日寛上人は、「撰時抄」において末法の主師親を明かされた「法華経をひろむる者は日本国の一切衆生の父母なり章安大師云く『彼が為に悪を除くは即ち是れ彼が親なり」等云云、されば日蓮は当帝の父母・念仏者・禅衆・真言師等が師範なり又主君なり』(御書全集265頁11行目)との御文について「内証深い秘の故に『主師親』といいます。蓮祖即ちこれ久遠元初本因妙の教主釈尊なり。秘すべし、秘すべし」と釈されていますが、これは本抄においてもあてはまることです。
すなわち久遠元初の自受用報身如来という大聖人の御内証は、容易に明かすことのできない深秘にして難信難解の法門なるがゆえに、主師親の三徳を具備されていることをもって、その御内証の一端を示唆されているのです。

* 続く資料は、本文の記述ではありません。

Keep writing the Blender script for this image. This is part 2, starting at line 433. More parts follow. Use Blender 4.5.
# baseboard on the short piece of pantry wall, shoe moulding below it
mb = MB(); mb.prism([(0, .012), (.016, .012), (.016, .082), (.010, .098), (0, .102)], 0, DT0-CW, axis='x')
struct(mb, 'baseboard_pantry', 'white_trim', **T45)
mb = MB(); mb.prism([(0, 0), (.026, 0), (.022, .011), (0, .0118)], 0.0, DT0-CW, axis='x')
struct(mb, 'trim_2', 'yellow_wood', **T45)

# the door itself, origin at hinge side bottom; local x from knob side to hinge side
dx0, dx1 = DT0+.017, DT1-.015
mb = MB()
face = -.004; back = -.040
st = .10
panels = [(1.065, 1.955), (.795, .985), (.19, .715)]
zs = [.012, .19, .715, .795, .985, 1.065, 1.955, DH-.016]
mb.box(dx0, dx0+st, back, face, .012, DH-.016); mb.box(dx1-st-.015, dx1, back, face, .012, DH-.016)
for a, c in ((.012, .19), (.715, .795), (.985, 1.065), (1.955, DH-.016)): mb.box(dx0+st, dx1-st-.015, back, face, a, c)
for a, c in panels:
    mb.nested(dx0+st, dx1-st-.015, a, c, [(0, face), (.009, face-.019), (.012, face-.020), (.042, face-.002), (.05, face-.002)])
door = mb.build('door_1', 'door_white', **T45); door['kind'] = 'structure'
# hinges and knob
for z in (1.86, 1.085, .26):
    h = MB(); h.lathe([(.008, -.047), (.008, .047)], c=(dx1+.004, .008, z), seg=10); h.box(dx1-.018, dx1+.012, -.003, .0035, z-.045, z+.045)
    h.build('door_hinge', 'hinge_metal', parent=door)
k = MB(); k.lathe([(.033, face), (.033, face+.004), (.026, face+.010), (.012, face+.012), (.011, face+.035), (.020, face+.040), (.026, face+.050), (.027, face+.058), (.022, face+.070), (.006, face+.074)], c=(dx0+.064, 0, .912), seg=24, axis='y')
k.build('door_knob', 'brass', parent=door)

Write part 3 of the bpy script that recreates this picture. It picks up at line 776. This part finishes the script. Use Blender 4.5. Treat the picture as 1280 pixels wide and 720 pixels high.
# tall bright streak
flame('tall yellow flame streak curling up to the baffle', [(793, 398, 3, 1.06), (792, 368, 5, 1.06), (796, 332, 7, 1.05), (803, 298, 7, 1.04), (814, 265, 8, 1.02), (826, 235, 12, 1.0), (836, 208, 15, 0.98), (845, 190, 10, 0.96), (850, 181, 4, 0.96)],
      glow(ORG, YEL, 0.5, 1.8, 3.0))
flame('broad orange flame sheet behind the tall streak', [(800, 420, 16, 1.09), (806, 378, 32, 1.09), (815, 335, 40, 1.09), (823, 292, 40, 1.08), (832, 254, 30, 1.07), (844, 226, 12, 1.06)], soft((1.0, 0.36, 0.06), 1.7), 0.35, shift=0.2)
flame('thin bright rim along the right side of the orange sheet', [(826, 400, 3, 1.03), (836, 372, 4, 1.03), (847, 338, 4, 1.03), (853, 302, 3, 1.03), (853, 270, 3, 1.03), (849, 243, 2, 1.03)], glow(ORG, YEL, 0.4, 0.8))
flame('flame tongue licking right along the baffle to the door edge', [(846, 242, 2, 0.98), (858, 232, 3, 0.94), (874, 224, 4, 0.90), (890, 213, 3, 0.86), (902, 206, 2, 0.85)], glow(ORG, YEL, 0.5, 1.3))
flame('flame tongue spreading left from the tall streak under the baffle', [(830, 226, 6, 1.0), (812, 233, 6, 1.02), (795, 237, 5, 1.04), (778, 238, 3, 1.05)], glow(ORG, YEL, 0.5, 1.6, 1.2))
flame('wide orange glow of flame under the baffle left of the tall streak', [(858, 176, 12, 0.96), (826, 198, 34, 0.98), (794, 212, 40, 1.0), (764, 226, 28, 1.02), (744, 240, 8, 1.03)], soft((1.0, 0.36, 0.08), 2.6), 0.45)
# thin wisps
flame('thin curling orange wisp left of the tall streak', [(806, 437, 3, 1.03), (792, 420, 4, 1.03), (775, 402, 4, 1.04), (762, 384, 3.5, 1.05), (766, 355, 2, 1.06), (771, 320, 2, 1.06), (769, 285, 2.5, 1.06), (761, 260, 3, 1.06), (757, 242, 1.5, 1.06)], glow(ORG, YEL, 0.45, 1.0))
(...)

主師親が仏にのみ備わった力用であり、かつまた大聖人が末法の一切衆生の主師親を備えておられるとするならば、それは大聖人こそ末法の御本仏であられるということです。しかしながら、釈尊を本仏とする文上仏法に執着する他門流では、大聖人を上行菩薩の再誕としての外用の面でしか捉えず、釈尊の使いであるとのみしています。
したがって、大聖人が諸御書において自ら末法の主師親なりと明言されている御文に対してすらもあくまで「仏使」としての使命感、仏との一体感のあらわれと矮小化してしまい、大聖人の御真意を拝せないのです。
それゆえにこそ、本抄の「教主釈尊より大事なる行者」との御言葉についても、後世の加筆であるなどといって認めようとしないのでありましょう。